I drop in on your site from time to time, but usually from an aggregate site that has become toywithme.com. Anyway, my question is, what happened to the blogger whose picture showed her in old-fashioned curlers? I can’t remember her name and for some reason this is driving me crazy.

Thanks for your help and for your exquisite sense of humor.

Well, Prankster, thank YOU for the kind words! They’re much appreciated!

The blogger I think you’re thinking of is my good friend Jenny, The Bloggess. She’s full of the awesome.

Evening Aunt Becky!

While checking out the questions and comments on BnB to comfort and convince myself that I’m not the only one who doesn’t always really get motherhood it popped up with a link to your blog in the side bar! I was pleased to see it as I’ve been enjoying your blog for ages and hope others have been clicking through.

Laura

Dear Prankster Laura,

While I thank you kindly for your kind words and the referrer, I’m afraid that I have no idea what BnB is. In fact, I’ve spent a good deal of time trying to figure it out. And yes, yes, I AM compulsive.

Does it mean?

Bed and Breakfast?

Bread and Butter?

Banana Nut Bread?

Black and Blue?

or

Bad News Bears?

I simply do not know. So, Prankster Laura (or others), what, pray tell, does BnB mean?

P.S. I like to imagine it to mean “Black and Blue.”

Dear Aunt Becky,

I have no question but go have a look at what I found. Bob Ross finger Puppets  :D

..tonya cinnamon

Dear Prankster Tonya,

O.M.G. How have I not SEEN these before? I feel like my whole life has been a lie!

P.S. I require these for Christmas to be happy.

Hello, Aunt Becky!

Here’s a faithful viewer of your awesomesauce blog, asking for advice. I’m an 18-year-old girl, and I have a mother who’s been through a helluva though life. Born to a poor family, many of her best friends dying when they were just teens, two stillborn children and a divorce, just to name a few. She’s ultimately the strongest woman I’ve ever known. However, she never talks about those happenings in her past – only offhand mentions and some things I remember her telling me when I was just a tiny crotch parasite, asking everything about my mommy that could ever enter my tiny mind.

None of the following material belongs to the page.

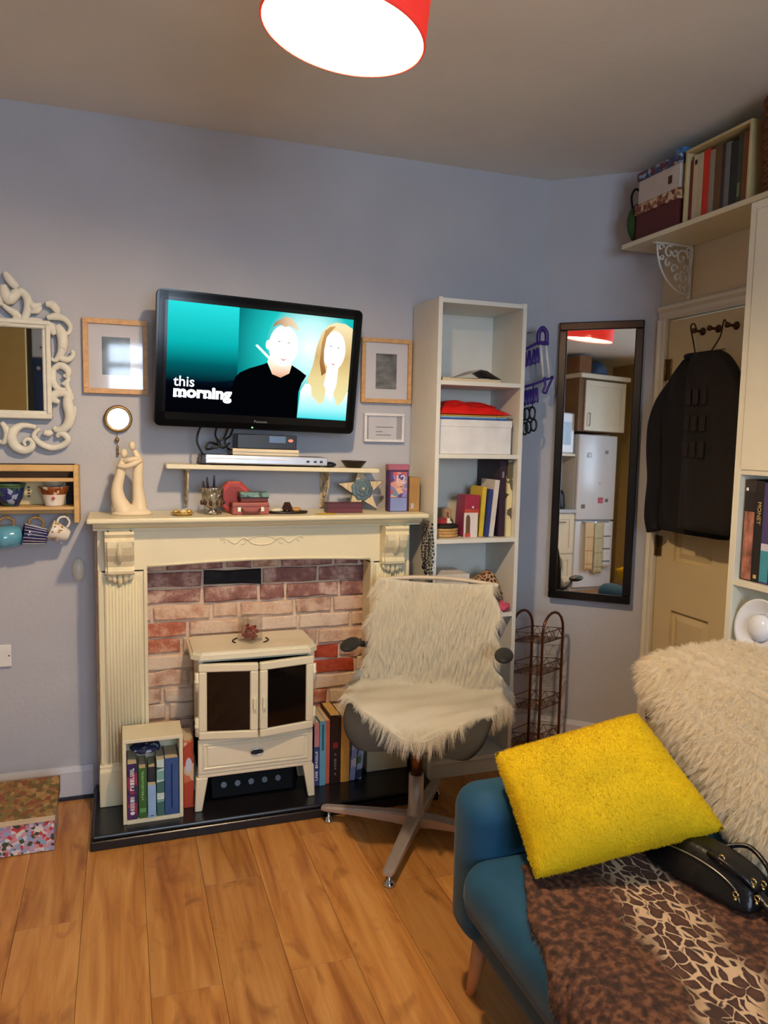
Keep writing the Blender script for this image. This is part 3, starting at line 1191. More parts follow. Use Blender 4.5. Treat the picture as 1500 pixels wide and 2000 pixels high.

I would like to be as open with her as possible – after the divorce, the two of us lived together for 8 years, and despite living in different cities these days, we’re really really close – and would also like her to be able to talk about her past with me. Even though we’re so close, I sometimes get the feeling that I don’t know my mother at all – all we talk about is my life, my tiny problems. I’m not sure what I’m actually even asking for, just maybe some advice, on how to deal with her? How to bring up difficult subjects? Or should I never mention them at all?

Ever so thankful,
Elisa

Dearest Elisa,

I hope that my daughter will grow to be as wonderful a woman as you. Your mother is beyond lucky to have such a lovely daughter as you. I just had to say that to start off with, or I might burst from your awesomeness.

Honestly, I’m getting teary.

Anyway, enough about my hormones. I’d simply go ahead and ASK your mother about those subjects. Tell her what you just told me: that you’d like to know more about her and feel like you’re as awesome a daughter as you (obviously) are. I’m sure that even if she doesn’t wish to talk about it, she’ll appreciate knowing that her daughter remembered her stories. That way the door is open for her to talk about herself, too.

See, Moms, well, we’re used to NOT talking about ourselves very candidly to our children. We can’t be effective parents if we’re always whining about our own shit. It’s not that I don’t want my kids to know me – even the ugly bits – but I think it’s easy to be caught in the rut of “my child is more important than I am.” Because that’s what parenthood is – putting someone else ahead of your needs most of the time.

But I think if you tell her what you told me, she’ll not only be touched, but know what an amazing job she’s done as a parent. Because she has.

Love to you,

Aunt Becky

————

Pranksters, please fill in wherever I left off. Especially the part about “BnB.” Seriously, I’ve been up all night long (alll niiiiiggghhhht longggggg) trying to figure it out.